Jesus’ mission wasn’t to be a band-aid fix for the marginalized people. His mission wasn’t to be a political leader. His mission was to demonstrate to the world who God is, and God is love. In this love that God has for us, we realized that God loves all his people with the same love. And because of this love, we have a duty to help others, especially the marginalized; and to be involved in politics and to be in relationship with each other. This is why Paul uses the example of Adam in his illustration of Gods love and grace. At its most basic form, Adam and Eve is a story of how the earliest humans, through their curiosity and desires, fell into sin. The story portrays that from this point our human nature gives us the propensity to take actions that pull us away from God. This distancing ourselves from God is what we call sin, and sin led to death. Paul says since Adam, death exercised dominion over all of us, “just as one man's trespass led to condemnation for all, so one man's act of righteousness leads to justification and life for all.”
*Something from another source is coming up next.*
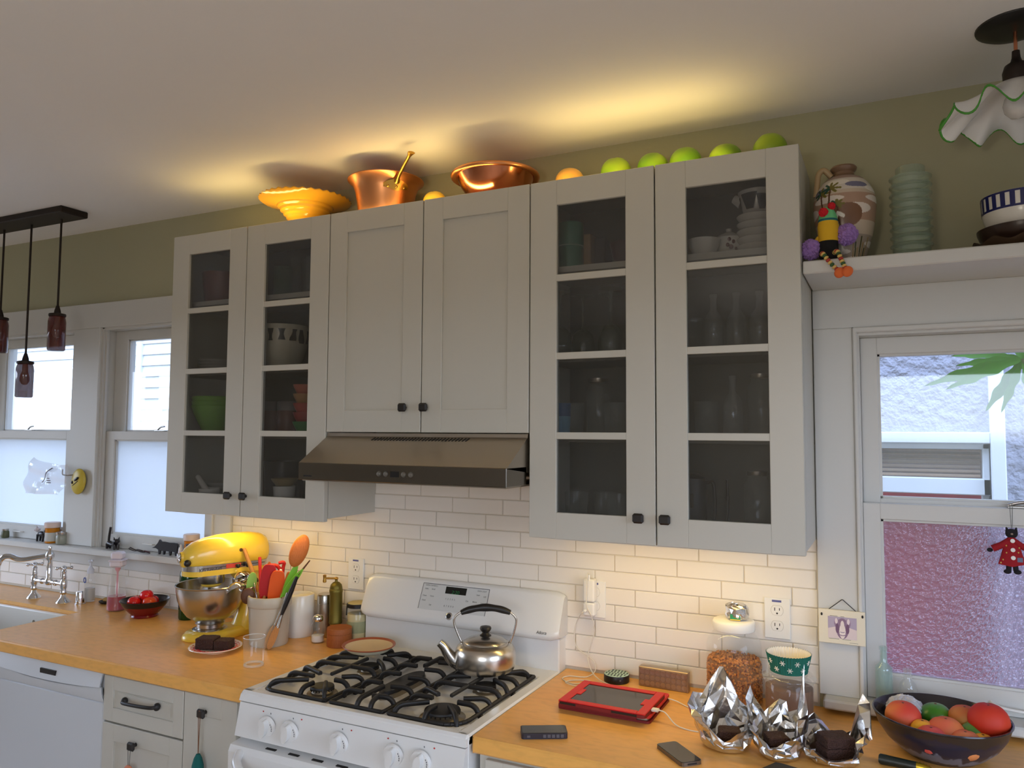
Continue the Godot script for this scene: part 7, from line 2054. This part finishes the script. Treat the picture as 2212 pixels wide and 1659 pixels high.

In Christ, there is a gift, a free gift given in grace. So from Jesus, this one man, comes justification or reconciliation of our sins. We do not deserve this gift any more than Jesus deserved to be killed. Whether we feel we are in the wilderness or not, we need to take time to prepare, much as the military prepares people in the SERE program. Lent is a defined period of time in which we can practice and train to follow Christ, receiving the free gift of righteousness by grace; so that we can have everlasting life and a closer relationship with God. With spiritual training, even through the pain and suffering, through the headache and trembling, we feel loved, we feel loved.